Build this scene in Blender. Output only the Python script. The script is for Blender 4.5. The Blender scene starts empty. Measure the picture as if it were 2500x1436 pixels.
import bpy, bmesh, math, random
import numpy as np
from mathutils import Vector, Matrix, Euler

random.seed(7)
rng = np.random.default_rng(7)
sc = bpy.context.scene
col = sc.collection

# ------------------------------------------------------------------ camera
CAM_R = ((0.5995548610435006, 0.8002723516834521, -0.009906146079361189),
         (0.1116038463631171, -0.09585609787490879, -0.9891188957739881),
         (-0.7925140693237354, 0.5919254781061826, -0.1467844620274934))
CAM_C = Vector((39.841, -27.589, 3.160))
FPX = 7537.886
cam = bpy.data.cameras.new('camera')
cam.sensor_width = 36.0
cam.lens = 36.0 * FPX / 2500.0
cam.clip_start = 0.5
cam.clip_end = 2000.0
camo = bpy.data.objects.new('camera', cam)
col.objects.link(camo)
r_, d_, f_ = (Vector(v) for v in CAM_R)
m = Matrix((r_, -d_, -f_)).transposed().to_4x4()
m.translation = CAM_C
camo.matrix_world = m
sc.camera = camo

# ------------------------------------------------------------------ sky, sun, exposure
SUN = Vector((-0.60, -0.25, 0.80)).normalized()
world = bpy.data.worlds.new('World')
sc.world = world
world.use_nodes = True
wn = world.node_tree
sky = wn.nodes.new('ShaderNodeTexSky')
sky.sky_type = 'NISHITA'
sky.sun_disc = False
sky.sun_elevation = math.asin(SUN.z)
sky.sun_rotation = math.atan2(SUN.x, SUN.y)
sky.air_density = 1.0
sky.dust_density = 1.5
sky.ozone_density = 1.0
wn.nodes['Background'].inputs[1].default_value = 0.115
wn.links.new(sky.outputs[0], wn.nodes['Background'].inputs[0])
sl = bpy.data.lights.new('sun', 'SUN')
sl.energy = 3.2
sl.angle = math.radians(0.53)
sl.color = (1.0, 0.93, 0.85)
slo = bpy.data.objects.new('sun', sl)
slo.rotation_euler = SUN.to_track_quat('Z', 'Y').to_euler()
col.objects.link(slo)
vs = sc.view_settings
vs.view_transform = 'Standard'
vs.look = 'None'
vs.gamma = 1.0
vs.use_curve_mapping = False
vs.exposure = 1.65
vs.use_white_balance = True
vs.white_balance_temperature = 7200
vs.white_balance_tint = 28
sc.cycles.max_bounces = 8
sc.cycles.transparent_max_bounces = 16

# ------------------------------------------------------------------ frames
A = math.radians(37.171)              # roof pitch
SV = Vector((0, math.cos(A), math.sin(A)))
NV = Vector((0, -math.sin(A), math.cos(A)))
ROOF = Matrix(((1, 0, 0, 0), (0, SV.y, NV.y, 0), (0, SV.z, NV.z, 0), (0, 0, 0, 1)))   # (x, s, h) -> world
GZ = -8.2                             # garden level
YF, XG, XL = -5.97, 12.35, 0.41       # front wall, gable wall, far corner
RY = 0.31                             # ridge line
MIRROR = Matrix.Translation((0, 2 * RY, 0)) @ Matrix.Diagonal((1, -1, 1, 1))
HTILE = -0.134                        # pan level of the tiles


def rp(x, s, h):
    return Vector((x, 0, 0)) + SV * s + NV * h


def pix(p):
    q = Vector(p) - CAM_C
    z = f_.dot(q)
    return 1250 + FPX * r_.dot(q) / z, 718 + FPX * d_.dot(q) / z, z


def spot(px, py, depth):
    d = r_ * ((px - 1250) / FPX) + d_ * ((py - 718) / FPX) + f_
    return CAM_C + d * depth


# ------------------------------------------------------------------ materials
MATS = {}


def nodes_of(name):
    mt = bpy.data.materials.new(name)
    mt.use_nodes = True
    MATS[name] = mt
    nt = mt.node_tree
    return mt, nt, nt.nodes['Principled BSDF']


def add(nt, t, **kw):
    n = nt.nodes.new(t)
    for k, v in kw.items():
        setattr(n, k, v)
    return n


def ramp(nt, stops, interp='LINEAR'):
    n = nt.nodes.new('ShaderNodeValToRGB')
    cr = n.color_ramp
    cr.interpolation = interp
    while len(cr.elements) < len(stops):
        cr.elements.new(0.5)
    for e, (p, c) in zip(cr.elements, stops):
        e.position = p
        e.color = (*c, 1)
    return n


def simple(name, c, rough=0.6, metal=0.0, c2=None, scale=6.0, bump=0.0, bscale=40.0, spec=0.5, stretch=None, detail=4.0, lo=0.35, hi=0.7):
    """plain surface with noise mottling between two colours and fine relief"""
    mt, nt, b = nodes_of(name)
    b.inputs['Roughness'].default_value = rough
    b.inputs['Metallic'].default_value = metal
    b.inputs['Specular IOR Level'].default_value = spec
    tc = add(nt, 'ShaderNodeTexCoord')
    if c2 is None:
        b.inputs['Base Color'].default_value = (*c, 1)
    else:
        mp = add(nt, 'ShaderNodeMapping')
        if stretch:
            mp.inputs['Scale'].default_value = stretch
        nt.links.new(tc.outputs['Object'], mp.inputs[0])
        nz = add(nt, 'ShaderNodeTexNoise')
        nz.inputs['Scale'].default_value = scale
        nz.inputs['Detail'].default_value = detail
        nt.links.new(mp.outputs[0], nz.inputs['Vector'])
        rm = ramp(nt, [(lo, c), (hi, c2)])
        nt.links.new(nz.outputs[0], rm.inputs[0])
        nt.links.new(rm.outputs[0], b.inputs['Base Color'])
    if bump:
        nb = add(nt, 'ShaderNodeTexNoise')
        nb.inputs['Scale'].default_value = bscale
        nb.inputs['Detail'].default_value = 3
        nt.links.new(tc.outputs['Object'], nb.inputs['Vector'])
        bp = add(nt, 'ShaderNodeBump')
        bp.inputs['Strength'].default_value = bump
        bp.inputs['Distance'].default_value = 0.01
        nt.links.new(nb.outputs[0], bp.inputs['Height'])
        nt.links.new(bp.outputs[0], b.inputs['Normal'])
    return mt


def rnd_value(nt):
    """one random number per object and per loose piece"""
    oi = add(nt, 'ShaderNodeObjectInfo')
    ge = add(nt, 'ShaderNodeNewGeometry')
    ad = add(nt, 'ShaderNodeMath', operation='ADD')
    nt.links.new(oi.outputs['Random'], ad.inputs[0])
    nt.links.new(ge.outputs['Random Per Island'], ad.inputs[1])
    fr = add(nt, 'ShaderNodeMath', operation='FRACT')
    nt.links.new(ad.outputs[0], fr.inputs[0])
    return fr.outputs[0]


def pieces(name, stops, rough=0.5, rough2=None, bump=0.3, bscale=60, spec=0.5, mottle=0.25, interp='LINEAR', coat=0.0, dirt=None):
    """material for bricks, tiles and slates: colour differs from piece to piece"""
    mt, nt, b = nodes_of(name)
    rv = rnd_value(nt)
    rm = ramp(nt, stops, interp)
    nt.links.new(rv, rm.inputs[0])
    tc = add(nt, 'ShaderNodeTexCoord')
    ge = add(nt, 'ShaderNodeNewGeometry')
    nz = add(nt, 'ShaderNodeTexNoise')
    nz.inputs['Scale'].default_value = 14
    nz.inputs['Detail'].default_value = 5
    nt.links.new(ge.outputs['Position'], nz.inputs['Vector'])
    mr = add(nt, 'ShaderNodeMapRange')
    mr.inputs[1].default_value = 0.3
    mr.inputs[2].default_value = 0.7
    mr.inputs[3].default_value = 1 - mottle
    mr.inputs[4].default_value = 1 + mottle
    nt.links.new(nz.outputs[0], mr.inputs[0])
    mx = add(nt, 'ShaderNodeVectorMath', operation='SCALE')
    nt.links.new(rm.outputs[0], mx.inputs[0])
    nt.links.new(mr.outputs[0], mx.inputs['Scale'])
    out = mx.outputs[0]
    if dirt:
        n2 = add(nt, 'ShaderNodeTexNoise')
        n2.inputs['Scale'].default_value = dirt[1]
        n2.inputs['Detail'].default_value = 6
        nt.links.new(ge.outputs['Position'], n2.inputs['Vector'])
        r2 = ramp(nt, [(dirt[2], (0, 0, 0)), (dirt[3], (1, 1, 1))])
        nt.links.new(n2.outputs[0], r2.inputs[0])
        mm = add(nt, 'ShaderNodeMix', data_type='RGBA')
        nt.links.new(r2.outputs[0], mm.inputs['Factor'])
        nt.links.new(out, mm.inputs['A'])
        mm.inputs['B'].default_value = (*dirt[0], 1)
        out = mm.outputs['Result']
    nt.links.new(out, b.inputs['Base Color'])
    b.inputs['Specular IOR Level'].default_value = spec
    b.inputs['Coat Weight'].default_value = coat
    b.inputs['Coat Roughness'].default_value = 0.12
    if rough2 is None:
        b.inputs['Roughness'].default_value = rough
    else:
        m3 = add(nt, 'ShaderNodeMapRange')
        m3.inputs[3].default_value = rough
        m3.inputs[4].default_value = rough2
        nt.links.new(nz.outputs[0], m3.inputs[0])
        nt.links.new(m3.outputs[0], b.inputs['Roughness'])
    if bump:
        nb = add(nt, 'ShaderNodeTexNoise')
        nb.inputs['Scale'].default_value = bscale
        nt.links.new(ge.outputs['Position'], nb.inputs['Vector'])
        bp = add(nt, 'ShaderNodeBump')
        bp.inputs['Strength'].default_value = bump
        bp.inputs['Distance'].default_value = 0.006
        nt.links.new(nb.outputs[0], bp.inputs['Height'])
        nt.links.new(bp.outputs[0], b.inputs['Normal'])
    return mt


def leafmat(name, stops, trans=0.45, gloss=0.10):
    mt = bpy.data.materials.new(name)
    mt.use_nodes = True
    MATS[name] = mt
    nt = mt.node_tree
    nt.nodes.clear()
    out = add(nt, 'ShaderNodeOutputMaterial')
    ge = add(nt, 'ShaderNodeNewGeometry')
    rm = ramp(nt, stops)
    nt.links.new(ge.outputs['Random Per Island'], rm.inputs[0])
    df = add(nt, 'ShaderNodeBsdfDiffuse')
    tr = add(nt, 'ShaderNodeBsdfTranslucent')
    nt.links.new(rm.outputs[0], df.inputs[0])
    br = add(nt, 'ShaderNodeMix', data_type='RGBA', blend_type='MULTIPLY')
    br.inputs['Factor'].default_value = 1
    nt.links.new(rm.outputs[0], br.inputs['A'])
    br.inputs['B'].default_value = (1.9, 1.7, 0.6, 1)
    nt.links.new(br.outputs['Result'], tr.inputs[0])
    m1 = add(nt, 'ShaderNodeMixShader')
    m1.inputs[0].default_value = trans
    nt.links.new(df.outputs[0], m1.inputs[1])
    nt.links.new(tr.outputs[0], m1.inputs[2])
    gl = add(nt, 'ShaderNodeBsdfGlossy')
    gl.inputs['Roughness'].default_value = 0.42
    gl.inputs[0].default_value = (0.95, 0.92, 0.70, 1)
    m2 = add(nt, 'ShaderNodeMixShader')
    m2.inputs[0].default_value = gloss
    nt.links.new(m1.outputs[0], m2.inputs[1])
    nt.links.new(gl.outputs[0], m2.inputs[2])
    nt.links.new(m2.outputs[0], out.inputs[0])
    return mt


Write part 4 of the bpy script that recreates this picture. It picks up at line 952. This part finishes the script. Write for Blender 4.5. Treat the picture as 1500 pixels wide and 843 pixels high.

....................

Task details
Repeat exactly, please, each line from the beginning of the data through the line with "from mathutils import Vector, Matrix, Euler" in it, and only those lines.

Exercise output
Build this scene in Blender. Output only the Python script. The script is for Blender 4.5. The Blender scene starts empty. Measure the picture as if it were 2500x1436 pixels.
import bpy, bmesh, math, random
import numpy as np
from mathutils import Vector, Matrix, Euler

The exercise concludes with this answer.